— Start of Dataset excerpts —
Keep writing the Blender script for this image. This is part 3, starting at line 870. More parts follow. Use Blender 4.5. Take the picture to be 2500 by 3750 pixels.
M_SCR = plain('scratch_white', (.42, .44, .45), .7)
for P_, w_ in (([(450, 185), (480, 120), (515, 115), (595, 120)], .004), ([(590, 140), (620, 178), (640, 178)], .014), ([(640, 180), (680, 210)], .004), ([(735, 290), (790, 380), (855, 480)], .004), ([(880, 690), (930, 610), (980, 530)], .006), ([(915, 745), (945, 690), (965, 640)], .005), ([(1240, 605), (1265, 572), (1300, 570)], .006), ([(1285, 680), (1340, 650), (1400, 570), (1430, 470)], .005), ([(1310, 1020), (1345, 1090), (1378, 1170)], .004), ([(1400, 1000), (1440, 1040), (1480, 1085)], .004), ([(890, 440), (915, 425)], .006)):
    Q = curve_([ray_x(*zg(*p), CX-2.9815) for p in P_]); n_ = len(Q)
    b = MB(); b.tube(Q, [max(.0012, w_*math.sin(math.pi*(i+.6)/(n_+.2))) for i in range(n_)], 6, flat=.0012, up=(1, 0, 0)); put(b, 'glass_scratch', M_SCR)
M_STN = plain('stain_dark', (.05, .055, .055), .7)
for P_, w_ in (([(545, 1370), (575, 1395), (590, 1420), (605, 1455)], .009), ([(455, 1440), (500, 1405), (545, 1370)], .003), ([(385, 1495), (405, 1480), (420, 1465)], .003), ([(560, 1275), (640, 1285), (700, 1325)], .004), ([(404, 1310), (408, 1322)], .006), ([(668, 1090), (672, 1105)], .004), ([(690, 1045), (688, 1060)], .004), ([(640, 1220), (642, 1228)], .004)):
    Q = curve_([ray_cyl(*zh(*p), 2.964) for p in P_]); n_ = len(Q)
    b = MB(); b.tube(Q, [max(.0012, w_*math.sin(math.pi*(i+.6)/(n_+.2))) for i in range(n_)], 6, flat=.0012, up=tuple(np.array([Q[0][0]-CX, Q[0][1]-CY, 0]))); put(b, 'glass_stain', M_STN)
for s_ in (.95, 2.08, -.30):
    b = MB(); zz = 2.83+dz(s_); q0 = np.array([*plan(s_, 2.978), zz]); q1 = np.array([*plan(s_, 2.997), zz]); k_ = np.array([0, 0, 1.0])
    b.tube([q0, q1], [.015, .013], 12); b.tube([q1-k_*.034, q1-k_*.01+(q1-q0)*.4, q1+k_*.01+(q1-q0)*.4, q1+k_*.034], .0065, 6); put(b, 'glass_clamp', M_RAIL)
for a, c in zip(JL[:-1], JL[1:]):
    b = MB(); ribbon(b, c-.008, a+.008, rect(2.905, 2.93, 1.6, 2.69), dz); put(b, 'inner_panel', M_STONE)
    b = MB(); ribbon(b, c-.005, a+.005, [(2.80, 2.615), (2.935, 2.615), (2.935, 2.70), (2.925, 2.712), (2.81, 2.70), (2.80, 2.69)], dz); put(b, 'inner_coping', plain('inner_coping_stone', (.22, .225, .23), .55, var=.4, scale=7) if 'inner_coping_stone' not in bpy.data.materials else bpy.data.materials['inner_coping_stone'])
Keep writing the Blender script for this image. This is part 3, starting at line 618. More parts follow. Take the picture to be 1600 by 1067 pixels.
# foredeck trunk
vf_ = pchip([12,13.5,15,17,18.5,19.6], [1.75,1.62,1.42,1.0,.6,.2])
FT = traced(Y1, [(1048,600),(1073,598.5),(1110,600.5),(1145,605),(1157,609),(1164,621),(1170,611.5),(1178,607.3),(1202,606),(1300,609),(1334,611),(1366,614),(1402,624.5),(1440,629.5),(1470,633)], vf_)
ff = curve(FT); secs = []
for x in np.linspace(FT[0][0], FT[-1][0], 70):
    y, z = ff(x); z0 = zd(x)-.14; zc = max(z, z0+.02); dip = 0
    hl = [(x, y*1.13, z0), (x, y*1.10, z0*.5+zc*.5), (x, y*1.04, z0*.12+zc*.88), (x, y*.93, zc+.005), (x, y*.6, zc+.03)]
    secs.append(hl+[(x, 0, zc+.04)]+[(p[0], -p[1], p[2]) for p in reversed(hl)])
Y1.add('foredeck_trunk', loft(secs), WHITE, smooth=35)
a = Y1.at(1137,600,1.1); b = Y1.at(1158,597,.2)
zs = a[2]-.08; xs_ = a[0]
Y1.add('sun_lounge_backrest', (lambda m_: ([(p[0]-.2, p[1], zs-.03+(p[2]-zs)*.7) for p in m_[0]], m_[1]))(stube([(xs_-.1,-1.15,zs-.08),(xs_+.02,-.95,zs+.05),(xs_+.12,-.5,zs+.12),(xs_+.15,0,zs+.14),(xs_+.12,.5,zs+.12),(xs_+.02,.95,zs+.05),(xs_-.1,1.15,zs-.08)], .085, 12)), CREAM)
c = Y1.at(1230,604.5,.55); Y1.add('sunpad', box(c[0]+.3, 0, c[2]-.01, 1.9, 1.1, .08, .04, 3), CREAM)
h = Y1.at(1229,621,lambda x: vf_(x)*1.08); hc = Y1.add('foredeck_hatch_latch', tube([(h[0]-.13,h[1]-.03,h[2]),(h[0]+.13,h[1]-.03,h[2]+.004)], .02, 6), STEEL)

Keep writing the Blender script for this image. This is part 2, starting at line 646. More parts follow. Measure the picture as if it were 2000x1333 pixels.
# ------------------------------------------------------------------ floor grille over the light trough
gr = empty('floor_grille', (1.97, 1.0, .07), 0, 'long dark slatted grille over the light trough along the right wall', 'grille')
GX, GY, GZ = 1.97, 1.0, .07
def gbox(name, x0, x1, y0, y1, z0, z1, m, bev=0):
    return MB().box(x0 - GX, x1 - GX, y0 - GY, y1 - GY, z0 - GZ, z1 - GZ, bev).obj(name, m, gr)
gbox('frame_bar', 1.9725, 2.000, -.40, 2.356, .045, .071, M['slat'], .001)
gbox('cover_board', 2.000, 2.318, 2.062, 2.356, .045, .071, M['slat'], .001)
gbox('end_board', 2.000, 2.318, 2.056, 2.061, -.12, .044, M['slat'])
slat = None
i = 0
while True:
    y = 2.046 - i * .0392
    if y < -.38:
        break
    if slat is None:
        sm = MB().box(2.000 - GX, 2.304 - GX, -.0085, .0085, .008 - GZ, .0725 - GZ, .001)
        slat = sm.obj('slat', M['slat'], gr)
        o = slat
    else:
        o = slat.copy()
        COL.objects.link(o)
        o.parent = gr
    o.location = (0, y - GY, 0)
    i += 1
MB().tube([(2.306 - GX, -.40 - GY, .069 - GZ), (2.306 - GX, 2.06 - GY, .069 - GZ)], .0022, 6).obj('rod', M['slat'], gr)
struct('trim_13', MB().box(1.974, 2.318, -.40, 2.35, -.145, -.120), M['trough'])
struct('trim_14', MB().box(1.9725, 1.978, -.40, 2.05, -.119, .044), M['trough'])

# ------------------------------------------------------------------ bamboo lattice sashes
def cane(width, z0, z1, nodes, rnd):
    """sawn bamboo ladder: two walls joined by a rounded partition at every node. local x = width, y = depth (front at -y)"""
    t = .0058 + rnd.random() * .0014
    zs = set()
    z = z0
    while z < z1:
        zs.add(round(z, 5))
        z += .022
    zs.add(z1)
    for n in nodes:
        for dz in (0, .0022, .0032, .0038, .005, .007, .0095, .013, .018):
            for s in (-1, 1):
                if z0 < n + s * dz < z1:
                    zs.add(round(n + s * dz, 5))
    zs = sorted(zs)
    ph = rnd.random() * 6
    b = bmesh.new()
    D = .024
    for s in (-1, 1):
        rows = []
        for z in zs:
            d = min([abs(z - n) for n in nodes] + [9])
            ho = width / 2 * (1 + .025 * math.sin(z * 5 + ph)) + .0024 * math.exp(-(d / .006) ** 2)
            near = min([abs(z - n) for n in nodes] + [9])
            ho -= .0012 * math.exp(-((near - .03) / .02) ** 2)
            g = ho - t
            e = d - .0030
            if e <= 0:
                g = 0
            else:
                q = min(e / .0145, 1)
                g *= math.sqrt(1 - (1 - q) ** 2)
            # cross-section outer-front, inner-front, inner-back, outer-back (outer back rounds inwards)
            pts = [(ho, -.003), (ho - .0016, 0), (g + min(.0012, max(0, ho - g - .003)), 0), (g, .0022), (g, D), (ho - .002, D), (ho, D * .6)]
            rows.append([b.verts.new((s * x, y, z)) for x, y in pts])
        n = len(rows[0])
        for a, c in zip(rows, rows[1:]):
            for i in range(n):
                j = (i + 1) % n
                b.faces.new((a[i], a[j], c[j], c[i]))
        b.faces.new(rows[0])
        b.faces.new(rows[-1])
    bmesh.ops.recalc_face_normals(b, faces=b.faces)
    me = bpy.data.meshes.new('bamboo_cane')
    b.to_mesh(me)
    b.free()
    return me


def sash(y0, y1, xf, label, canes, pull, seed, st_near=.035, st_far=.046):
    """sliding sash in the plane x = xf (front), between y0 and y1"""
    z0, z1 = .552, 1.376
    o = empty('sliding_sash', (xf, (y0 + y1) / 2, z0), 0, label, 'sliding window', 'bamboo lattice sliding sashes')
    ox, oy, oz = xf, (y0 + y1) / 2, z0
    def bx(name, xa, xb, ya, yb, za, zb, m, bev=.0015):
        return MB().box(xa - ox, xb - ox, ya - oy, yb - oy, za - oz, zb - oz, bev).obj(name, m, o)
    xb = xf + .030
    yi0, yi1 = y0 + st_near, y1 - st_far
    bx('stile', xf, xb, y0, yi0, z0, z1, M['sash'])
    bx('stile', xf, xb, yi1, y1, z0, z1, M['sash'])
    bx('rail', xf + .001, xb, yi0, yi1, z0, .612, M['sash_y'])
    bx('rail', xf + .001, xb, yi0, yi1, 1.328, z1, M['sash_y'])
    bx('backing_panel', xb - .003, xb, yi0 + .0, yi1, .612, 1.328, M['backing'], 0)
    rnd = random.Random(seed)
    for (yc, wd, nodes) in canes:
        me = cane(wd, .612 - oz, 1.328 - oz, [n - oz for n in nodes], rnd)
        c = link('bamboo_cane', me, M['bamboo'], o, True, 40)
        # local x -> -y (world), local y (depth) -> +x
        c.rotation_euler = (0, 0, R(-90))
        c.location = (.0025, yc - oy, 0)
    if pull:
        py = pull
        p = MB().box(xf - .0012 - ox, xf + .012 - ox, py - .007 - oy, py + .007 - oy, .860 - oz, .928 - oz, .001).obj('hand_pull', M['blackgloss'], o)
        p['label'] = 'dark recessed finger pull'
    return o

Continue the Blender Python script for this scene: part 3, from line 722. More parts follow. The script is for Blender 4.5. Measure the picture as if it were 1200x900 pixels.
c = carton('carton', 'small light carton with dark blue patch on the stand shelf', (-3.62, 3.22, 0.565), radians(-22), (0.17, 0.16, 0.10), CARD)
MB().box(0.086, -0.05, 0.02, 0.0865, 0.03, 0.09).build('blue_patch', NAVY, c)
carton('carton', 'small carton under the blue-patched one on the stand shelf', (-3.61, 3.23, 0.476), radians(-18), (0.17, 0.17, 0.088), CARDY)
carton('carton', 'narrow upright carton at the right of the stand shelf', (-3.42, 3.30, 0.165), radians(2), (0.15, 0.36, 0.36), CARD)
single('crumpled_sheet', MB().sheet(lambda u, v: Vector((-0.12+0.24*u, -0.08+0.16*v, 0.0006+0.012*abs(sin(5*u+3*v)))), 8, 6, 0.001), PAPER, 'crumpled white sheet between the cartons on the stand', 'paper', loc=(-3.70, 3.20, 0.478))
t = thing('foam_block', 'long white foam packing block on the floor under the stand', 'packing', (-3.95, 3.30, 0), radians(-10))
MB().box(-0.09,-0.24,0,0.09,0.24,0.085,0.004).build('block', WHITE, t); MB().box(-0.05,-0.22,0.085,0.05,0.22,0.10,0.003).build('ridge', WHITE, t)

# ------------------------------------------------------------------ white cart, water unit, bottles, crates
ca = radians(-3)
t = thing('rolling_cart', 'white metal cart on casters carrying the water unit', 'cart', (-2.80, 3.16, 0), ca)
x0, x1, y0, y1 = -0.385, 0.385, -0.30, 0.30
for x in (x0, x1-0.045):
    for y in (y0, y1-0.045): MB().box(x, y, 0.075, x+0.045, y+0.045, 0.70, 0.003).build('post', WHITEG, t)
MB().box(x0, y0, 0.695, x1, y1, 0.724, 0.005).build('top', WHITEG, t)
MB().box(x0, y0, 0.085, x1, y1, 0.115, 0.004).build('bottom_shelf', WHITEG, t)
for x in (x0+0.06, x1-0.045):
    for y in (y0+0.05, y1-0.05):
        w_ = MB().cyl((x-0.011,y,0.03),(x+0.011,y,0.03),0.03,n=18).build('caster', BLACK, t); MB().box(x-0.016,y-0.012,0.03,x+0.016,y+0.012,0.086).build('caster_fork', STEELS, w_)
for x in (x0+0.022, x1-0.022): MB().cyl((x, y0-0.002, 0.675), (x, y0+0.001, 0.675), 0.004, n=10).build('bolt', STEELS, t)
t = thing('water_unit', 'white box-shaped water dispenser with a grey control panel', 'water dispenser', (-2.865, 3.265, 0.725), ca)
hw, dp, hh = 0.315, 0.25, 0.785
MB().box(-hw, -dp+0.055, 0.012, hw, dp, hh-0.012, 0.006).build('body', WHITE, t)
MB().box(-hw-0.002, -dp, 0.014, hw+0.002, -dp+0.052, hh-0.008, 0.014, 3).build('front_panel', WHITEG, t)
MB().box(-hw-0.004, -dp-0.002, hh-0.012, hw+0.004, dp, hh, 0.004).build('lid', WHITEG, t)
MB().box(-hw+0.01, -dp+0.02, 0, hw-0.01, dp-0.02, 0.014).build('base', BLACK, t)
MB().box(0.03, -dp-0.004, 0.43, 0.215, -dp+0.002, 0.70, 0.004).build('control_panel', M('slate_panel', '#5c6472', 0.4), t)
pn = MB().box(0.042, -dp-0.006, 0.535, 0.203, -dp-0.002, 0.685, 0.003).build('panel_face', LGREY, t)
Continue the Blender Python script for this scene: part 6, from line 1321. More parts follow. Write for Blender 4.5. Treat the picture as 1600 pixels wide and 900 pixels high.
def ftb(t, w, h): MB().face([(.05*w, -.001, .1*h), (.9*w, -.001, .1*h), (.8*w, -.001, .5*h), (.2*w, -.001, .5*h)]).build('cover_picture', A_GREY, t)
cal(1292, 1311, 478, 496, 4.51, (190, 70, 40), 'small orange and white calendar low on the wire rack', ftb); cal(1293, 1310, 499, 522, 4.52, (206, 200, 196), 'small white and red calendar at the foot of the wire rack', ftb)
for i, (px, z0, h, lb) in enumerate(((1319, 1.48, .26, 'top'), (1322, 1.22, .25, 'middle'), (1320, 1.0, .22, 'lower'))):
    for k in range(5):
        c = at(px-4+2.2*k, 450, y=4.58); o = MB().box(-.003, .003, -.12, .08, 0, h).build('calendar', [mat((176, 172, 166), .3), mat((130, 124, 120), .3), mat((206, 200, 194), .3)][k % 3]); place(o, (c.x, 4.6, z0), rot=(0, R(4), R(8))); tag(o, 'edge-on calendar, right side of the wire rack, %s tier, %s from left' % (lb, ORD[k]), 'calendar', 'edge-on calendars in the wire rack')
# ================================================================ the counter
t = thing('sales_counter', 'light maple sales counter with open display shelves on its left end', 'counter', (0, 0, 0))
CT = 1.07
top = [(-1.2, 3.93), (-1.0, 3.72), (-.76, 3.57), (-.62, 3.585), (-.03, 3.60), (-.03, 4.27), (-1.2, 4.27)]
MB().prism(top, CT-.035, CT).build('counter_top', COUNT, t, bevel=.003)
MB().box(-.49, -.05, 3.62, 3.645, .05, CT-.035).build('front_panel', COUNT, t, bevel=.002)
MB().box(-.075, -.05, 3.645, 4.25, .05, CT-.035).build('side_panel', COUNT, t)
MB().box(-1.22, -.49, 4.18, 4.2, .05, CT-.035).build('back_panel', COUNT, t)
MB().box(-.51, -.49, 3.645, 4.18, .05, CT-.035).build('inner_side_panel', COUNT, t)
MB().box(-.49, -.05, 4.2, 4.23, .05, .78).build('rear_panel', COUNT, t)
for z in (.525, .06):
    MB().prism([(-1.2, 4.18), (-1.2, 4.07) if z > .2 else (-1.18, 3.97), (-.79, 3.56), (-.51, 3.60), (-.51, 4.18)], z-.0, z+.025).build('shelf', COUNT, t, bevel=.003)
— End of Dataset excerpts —
## Exercise
Search the records for the word "script", then list every line that has it.

## Task output
Keep writing the Blender script for this image. This is part 3, starting at line 870. More parts follow. Use Blender 4.5. Take the picture to be 2500 by 3750 pixels.
Keep writing the Blender script for this image. This is part 3, starting at line 618. More parts follow. Take the picture to be 1600 by 1067 pixels.
Keep writing the Blender script for this image. This is part 2, starting at line 646. More parts follow. Measure the picture as if it were 2000x1333 pixels.
Continue the Blender Python script for this scene: part 3, from line 722. More parts follow. The script is for Blender 4.5. Measure the picture as if it were 1200x900 pixels.
Continue the Blender Python script for this scene: part 6, from line 1321. More parts follow. Write for Blender 4.5. Treat the picture as 1600 pixels wide and 900 pixels high.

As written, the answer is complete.